[Records with scene code]
──────

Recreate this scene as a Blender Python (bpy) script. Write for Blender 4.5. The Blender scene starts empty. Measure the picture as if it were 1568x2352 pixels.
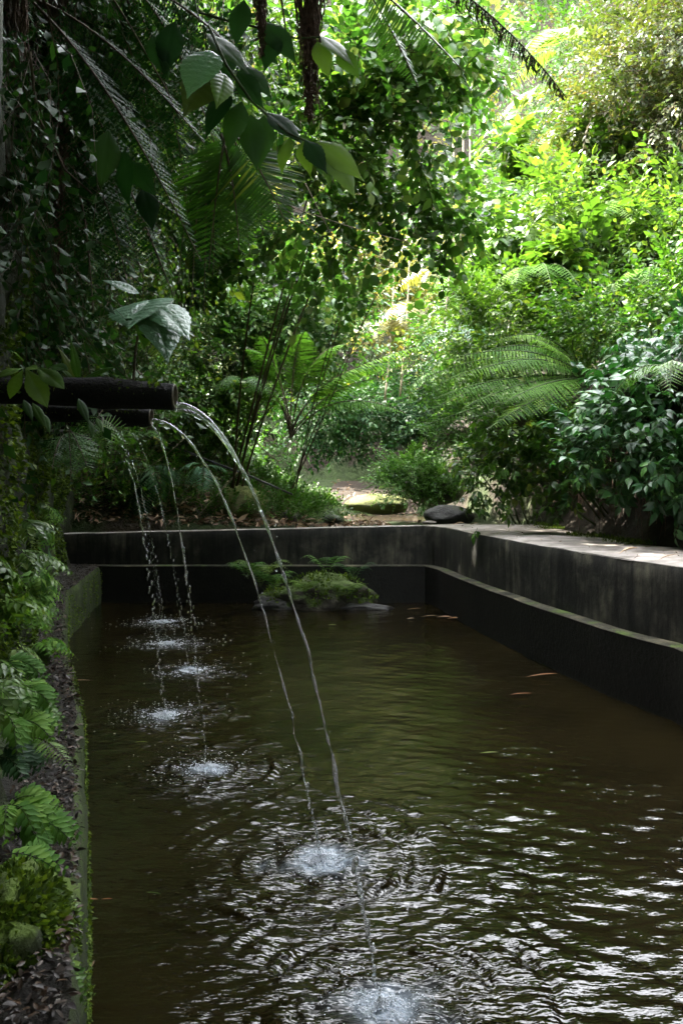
import bpy, math, random
import numpy as np
from mathutils import Vector
rad = math.radians
random.seed(7); R = np.random.RandomState(7)
S = bpy.context.scene; COL = S.collection

# ------------------------------------------------------------------ camera, light, exposure
F, CX, VH, CH = 1830.0, 784.0, 1113.0, 1.6       # pixel focal length, axis, horizon row, eye height over the water
cd = bpy.data.cameras.new('camera'); cam = bpy.data.objects.new('camera', cd); COL.objects.link(cam)
cam.location = (0, 0, CH); cam.rotation_euler = (rad(90), 0, 0)
cd.sensor_fit = 'VERTICAL'; cd.sensor_height = 36; cd.lens = 36 * F / 2352
cd.shift_y = -(1176 - VH) / 2352
cd.clip_start = .05; cd.clip_end = 500
cd.dof.use_dof = True; cd.dof.focus_distance = 3.6; cd.dof.aperture_fstop = 9
S.camera = cam

SUN_EL, SUN_AZ = 50.0, -62.0       # azimuth clockwise from +Y
w = bpy.data.worlds.new('World'); S.world = w; w.use_nodes = True
nt = w.node_tree; bg = nt.nodes['Background']
sky = nt.nodes.new('ShaderNodeTexSky'); sky.sky_type = 'NISHITA'; sky.sun_disc = False
sky.sun_elevation = rad(SUN_EL); sky.sun_rotation = rad(SUN_AZ)
sky.air_density = 1.0; sky.dust_density = 6.0; sky.ozone_density = .6; sky.altitude = 200
tc = nt.nodes.new('ShaderNodeTexCoord'); cn = nt.nodes.new('ShaderNodeTexNoise'); cn.inputs['Scale'].default_value = 2.2; cn.inputs['Detail'].default_value = 5
nt.links.new(tc.outputs['Generated'], cn.inputs['Vector'])
cr_ = nt.nodes.new('ShaderNodeValToRGB'); cr_.color_ramp.elements[0].position = .30; cr_.color_ramp.elements[0].color = (.25, .25, .25, 1); cr_.color_ramp.elements[1].position = .58; cr_.color_ramp.elements[1].color = (.95, .95, .95, 1)
nt.links.new(cn.outputs[0], cr_.inputs[0]); cm = nt.nodes.new('ShaderNodeMix'); cm.data_type = 'RGBA'; nt.links.new(cr_.outputs[0], cm.inputs[0])
nt.links.new(sky.outputs[0], cm.inputs[6]); cm.inputs[7].default_value = (13, 13.2, 13.9, 1)      # bright thin cloud
nt.links.new(cm.outputs[2], bg.inputs[0]); bg.inputs[1].default_value = .15
sd = bpy.data.lights.new('sun', 'SUN'); sd.energy = 3.4; sd.angle = rad(.5); sd.color = (1, .93, .80)
sun = bpy.data.objects.new('sun', sd); COL.objects.link(sun)
sdir = Vector((math.sin(rad(SUN_AZ)) * math.cos(rad(SUN_EL)), math.cos(rad(SUN_AZ)) * math.cos(rad(SUN_EL)), math.sin(rad(SUN_EL))))
sun.rotation_euler = sdir.to_track_quat('Z', 'Y').to_euler()
S.view_settings.view_transform = 'Standard'; S.view_settings.look = 'None'
S.view_settings.gamma = 1; S.view_settings.use_curve_mapping = False
S.view_settings.exposure = 3.88
cy = S.cycles
cy.max_bounces = 7; cy.diffuse_bounces = 3; cy.glossy_bounces = 3; cy.transmission_bounces = 6; cy.transparent_max_bounces = 6
cy.caustics_reflective = False; cy.caustics_refractive = False
cy.use_denoising = True; cy.sample_clamp_indirect = 6

# ------------------------------------------------------------------ helpers
def at(u, v, D): return np.array([(u - CX) / F * D, D, CH - (v - VH) / F * D])
def onz(u, v, z):
    D = (CH - z) * F / (v - VH); return np.array([(u - CX) / F * D, D, z])
def ip(x, xs, ys): return np.interp(x, xs, ys)
def nrm(a): return a / (np.linalg.norm(a, axis=-1, keepdims=True) + 1e-9)
def hash3(i, j, k, s=0):
    h = (i * 374761393 + j * 668265263 + k * 2147483647 + s * 974634777) & 0xffffffff
    h = ((h ^ (h >> 13)) * 1274126177) & 0xffffffff
    return ((h ^ (h >> 16)) & 0xffff) / 65535.0
def noise3(p, s=0):
    p = np.asarray(p, float); i = np.floor(p).astype(np.int64); f = p - i; f = f * f * (3 - 2 * f); r = 0
    for a in (0, 1):
        for b in (0, 1):
            for c in (0, 1):
                wt = (f[..., 0] if a else 1 - f[..., 0]) * (f[..., 1] if b else 1 - f[..., 1]) * (f[..., 2] if c else 1 - f[..., 2])
                r = r + wt * hash3(i[..., 0] + a, i[..., 1] + b, i[..., 2] + c, s)
    return r * 2 - 1
def fbm(p, o=4, s=0):
    p = np.asarray(p, float); r = 0; a = 1; t = 0
    for k in range(o): r = r + a * noise3(p * 2 ** k + 17.3 * k, s + k); t += a; a *= .5
    return r / t

class MB:
    """collects geometry; build() links it as ONE mesh object"""
    def __init__(s): s.V = []; s.T = []; s.Q = []; s.mt = []; s.mq = []; s.rt = []; s.rq = []; s.n = 0
    def add(s, V, T=(), Q=(), m=0, r=None):
        V = np.asarray(V, float).reshape(-1, 3); T = np.asarray(T, int).reshape(-1, 3); Q = np.asarray(Q, int).reshape(-1, 4)
        if r is None: r = random.random()
        s.V.append(V); s.T.append(T + s.n); s.Q.append(Q + s.n); s.n += len(V)
        s.mt.append(np.broadcast_to(m, (len(T),))); s.mq.append(np.broadcast_to(m, (len(Q),)))
        s.rt.append(np.broadcast_to(r, (len(T),)) if not isinstance(r, tuple) else r[0]); s.rq.append(np.broadcast_to(r, (len(Q),)) if not isinstance(r, tuple) else r[1])
    def scatter(s, tpl, M, P, r, spread=.0):
        V, T, Q, mt, mq, rt, rq = tpl; N = len(P)
        if N == 0: return
        W = np.einsum('nij,vj->nvi', M, V) + P[:, None, :]
        off = (np.arange(N) * len(V))[:, None, None]
        s.V.append(W.reshape(-1, 3)); s.T.append((T[None] + off).reshape(-1, 3) + s.n); s.Q.append((Q[None] + off).reshape(-1, 4) + s.n); s.n += N * len(V)
        s.mt.append(np.tile(mt, N)); s.mq.append(np.tile(mq, N))
        s.rt.append(((r[:, None] + rt[None] * spread) % 1.0).ravel()); s.rq.append(((r[:, None] + rq[None] * spread) % 1.0).ravel())
    def tpl(s):
        c = lambda a, d, sh: np.concatenate(a) if a else np.zeros(sh, d)
        return (np.concatenate(s.V), c(s.T, int, (0, 3)), c(s.Q, int, (0, 4)), c(s.mt, int, (0,)), c(s.mq, int, (0,)), c(s.rt, float, (0,)), c(s.rq, float, (0,)))
    def tube(s, P, rr, sides=6, m=0, r=None, cap=True, tw=0, flat=1.0):
        P = np.asarray(P, float); n = len(P); rr = np.broadcast_to(rr, (n,)); T = nrm(np.gradient(P, axis=0))
        ref = np.array([0, 0, 1.]) if abs(T[0][2]) < .9 else np.array([1., 0, 0])
        A = nrm(np.cross(T, ref)); B = np.cross(T, A)
        th = np.linspace(0, 2 * math.pi, sides, endpoint=False)[None, :] + (np.linspace(0, tw, n)[:, None])
        V = P[:, None, :] + rr[:, None, None] * (np.cos(th)[..., None] * A[:, None, :] + flat * np.sin(th)[..., None] * B[:, None, :])
        i = np.arange(n - 1)[:, None] * sides; j = np.arange(sides)[None, :]; k = (j + 1) % sides
        Q = np.stack([i + j, i + k, i + sides + k, i + sides + j], -1).reshape(-1, 4)
        Vs = V.reshape(-1, 3); Tt = []
        if cap:
            Vs = np.vstack([Vs, P[0], P[-1]]); c0 = n * sides; jj = np.arange(sides); kk = (jj + 1) % sides
            Tt = np.vstack([np.stack([np.full(sides, c0), kk, jj], -1), np.stack([np.full(sides, c0 + 1), (n - 1) * sides + jj, (n - 1) * sides + kk], -1)])
        s.add(Vs, Tt, Q, m, r)
    def build(s, name, mats, parent=None, smooth=True, loc=None, kind=None):
        V, T, Q, mt, mq, rt, rq = s.tpl(); o0 = np.array(loc if loc is not None else (parent.matrix_world.translation if parent is not None else (0, 0, 0)))
        if parent is not None:
            p = parent; o0 = np.zeros(3)
            while p is not None: o0 = o0 + np.array(p.location); p = p.parent
        me = bpy.data.meshes.new(name); nT, nQ = len(T), len(Q)
        me.vertices.add(len(V)); me.vertices.foreach_set('co', (V - o0).astype(np.float32).ravel())
        me.loops.add(nT * 3 + nQ * 4); me.loops.foreach_set('vertex_index', np.concatenate([T.ravel(), Q.ravel()]).astype(np.int32))
        me.polygons.add(nT + nQ)
        me.polygons.foreach_set('loop_start', np.concatenate([np.arange(nT) * 3, nT * 3 + np.arange(nQ) * 4]).astype(np.int32))
        me.polygons.foreach_set('material_index', np.concatenate([mt, mq]).astype(np.int32))
        me.polygons.foreach_set('use_smooth', np.full(nT + nQ, smooth))
        a = me.attributes.new('rnd', 'FLOAT', 'FACE'); a.data.foreach_set('value', np.concatenate([rt, rq]).astype(np.float32))
        for m in (mats if isinstance(mats, (list, tuple)) else [mats]): me.materials.append(m)
        me.update(); me.validate()
        o = bpy.data.objects.new(name, me); COL.objects.link(o)
        if parent is not None: o.parent = parent
        elif loc is not None: o.location = loc
        if kind: o['kind'] = kind
        return o
def tag(o, label, cat, group=None, kind=None):
    o['label'] = label; o['category'] = cat
    if group: o['group'] = group
    if kind: o['kind'] = kind
    return o
def thing(name, label, cat, loc, group=None):
    o = bpy.data.objects.new(name, None); COL.objects.link(o); o.location = loc; o.empty_display_size = .1
    return tag(o, label, cat, group)
def struct(o): o['kind'] = 'structure'; return o
def bez(a, b, c, n=12):
    t = np.linspace(0, 1, n)[:, None]; a, b, c = map(np.asarray, (a, b, c)); return a * (1 - t) ** 2 + 2 * b * t * (1 - t) + c * t * t
def blob(c, r, sub=3, amp=.15, fr=2.0, seed=0, flat=None):
    """lumpy rock: returns V, T"""
    import bmesh
    bm = bmesh.new(); bmesh.ops.create_icosphere(bm, subdivisions=sub, radius=1)
    V = np.array([v.co[:] for v in bm.verts]); T = np.array([[v.index for v in f.verts] for f in bm.faces]); bm.free()
    n = fbm(V * fr + seed * 7.1, 4, seed); n2 = fbm(V * fr * .6 + seed * 3.3, 2, seed + 9)
    V = V * (1 + amp * n + amp * .8 * n2)[:, None]
    if flat is not None: V[:, 2] = np.maximum(V[:, 2], flat)
    return V * np.asarray(r) + np.asarray(c), T

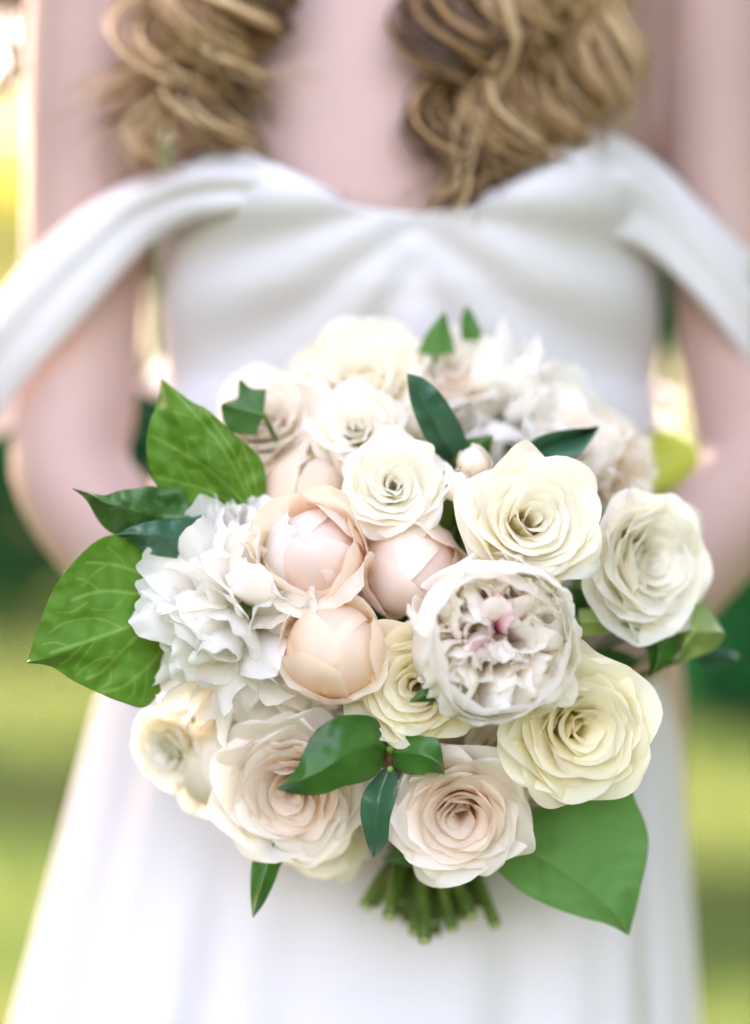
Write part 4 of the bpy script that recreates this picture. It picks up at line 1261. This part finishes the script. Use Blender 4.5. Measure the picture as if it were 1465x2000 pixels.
leaf('leaf_tip', 'tiny dark leaf tip lying across the small lemon rose',
     [(885, 1345), (850, 1330), (832, 1335), (800, 1371)], [(885, 1360), (855, 1355), (830, 1358), (800, 1371)], [(885, 1368), (855, 1370), (830, 1371), (800, 1371)],
     (-0.018, -0.020), L_RUS, seed=18, fold=0.003, ripple=0.001)
leaf('shaded_leaf', 'dark leaf deep in the gap left of the small lemon rose',
     [(745, 1420), (705, 1420), (675, 1395), (664, 1360)], [(760, 1400), (720, 1385), (690, 1370), (664, 1360)], [(760, 1370), (725, 1355), (690, 1352), (664, 1360)],
     (0.03, 0.02), L_RUS, seed=19)

def ruscus():
    base = P(765, 1465, 0.004)
    root = empty('ruscus_sprig', base, Quaternion())
    tag(root, 'glossy dark green ruscus sprig at the lower centre in front of the blush roses', 'leaf sprig', GL)
    inv = Matrix.Translation(-base)
    def b(l, m, r_, y, mat, **k):
        return leaf_blade(root, l, m, r_, y, mat, 'leaf', world_inv=inv, **k)
    b([(752, 1445), (735, 1405), (700, 1396), (655, 1402), (615, 1430), (590, 1475), (580, 1500), (540, 1541)], [(756, 1462), (735, 1455), (700, 1462), (660, 1482), (625, 1505), (595, 1520), (570, 1530), (540, 1541)],
      [(752, 1480), (738, 1510), (710, 1527), (670, 1536), (640, 1548), (610, 1553), (575, 1550), (540, 1541)], (-0.002, -0.030), L_RUS, bend=-0.012, fold=0.006, ripple=0.003, seed=31)
    b([(768, 1450), (790, 1432), (825, 1438), (855, 1443), (863, 1470), (868, 1512)], [(764, 1470), (795, 1470), (820, 1472), (845, 1482), (860, 1496), (868, 1512)], [(768, 1495), (790, 1510), (820, 1513), (845, 1508), (862, 1511), (868, 1512)],
      (-0.002, -0.014), L_RUS, bend=-0.006, fold=0.005, seed=32)
    b([(745, 1505), (712, 1545), (704, 1590), (715, 1640), (728, 1674)], [(760, 1500), (742, 1550), (736, 1595), (732, 1640), (728, 1674)], [(775, 1505), (775, 1550), (762, 1600), (756, 1645), (728, 1674)],
      (0.000, 0.012), L_BLUE, bend=-0.008, fold=0.004, seed=33)
    b([(760, 1460), (770, 1420), (750, 1390), (700, 1375), (680, 1362)], [(752, 1462), (740, 1430), (720, 1405), (700, 1385), (680, 1362)], [(745, 1465), (715, 1440), (695, 1415), (685, 1390), (680, 1362)],
      (0.004, 0.015), L_RUS, seed=34)
    v, f, u = tube(catmull([P(760, 1462, -0.004), P(790, 1500, 0.03), P(820, 1550, 0.09), NECK + Vector((-0.01, -0.008, 0)), P(735, 1770, 0.08)], 24), 0.0018, 8)
    s = mesh_obj('stem', v, f, M['stem'], root, u); s.data.transform(inv)
    bm = bmesh.new(); bmesh.ops.create_uvsphere(bm, u_segments=10, v_segments=8, radius=0.0016)
    me = bpy.data.meshes.new('node_bud'); bm.to_mesh(me); bm.free(); me.materials.append(M['calyx'])
    o = bpy.data.objects.new('node_bud', me); COL.objects.link(o); o.parent = root; o.location = P(762, 1502, -0.008) - base
ruscus()

# filler greenery deep in the bouquet, seen only through the gaps
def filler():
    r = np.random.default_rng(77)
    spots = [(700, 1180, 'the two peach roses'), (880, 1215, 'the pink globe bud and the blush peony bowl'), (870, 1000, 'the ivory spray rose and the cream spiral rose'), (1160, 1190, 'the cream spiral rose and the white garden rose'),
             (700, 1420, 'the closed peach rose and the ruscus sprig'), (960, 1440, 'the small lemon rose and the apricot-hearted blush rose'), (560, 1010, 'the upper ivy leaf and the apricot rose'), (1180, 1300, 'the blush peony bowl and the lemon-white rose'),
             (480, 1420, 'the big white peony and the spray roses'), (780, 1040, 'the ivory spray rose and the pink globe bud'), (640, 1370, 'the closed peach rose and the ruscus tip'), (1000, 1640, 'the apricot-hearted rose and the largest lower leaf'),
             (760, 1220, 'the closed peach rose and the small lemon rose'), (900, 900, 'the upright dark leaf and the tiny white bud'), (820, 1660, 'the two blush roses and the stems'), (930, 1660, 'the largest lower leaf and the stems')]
    for i, (x, y, where) in enumerate(spots):
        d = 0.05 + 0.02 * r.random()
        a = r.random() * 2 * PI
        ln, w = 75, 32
        cx, sx = math.cos(a), math.sin(a)
        def q(t, s): return (x + cx * t * ln - sx * s * w, y + sx * t * ln + cx * s * w)
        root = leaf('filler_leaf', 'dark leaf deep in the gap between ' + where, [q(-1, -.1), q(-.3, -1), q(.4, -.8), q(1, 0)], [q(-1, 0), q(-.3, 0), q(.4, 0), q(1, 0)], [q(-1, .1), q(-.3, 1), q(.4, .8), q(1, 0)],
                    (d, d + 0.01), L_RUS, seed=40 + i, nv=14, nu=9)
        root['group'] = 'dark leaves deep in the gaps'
filler()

──────

Stop after the line containing "S.camera = cam": copy the records exactly from the first line up to there, leaving pictures out.

Recreate this scene as a Blender Python (bpy) script. Write for Blender 4.5. The Blender scene starts empty. Measure the picture as if it were 1568x2352 pixels.
import bpy, math, random
import numpy as np
from mathutils import Vector
rad = math.radians
random.seed(7); R = np.random.RandomState(7)
S = bpy.context.scene; COL = S.collection

# ------------------------------------------------------------------ camera, light, exposure
F, CX, VH, CH = 1830.0, 784.0, 1113.0, 1.6       # pixel focal length, axis, horizon row, eye height over the water
cd = bpy.data.cameras.new('camera'); cam = bpy.data.objects.new('camera', cd); COL.objects.link(cam)
cam.location = (0, 0, CH); cam.rotation_euler = (rad(90), 0, 0)
cd.sensor_fit = 'VERTICAL'; cd.sensor_height = 36; cd.lens = 36 * F / 2352
cd.shift_y = -(1176 - VH) / 2352
cd.clip_start = .05; cd.clip_end = 500
cd.dof.use_dof = True; cd.dof.focus_distance = 3.6; cd.dof.aperture_fstop = 9
S.camera = cam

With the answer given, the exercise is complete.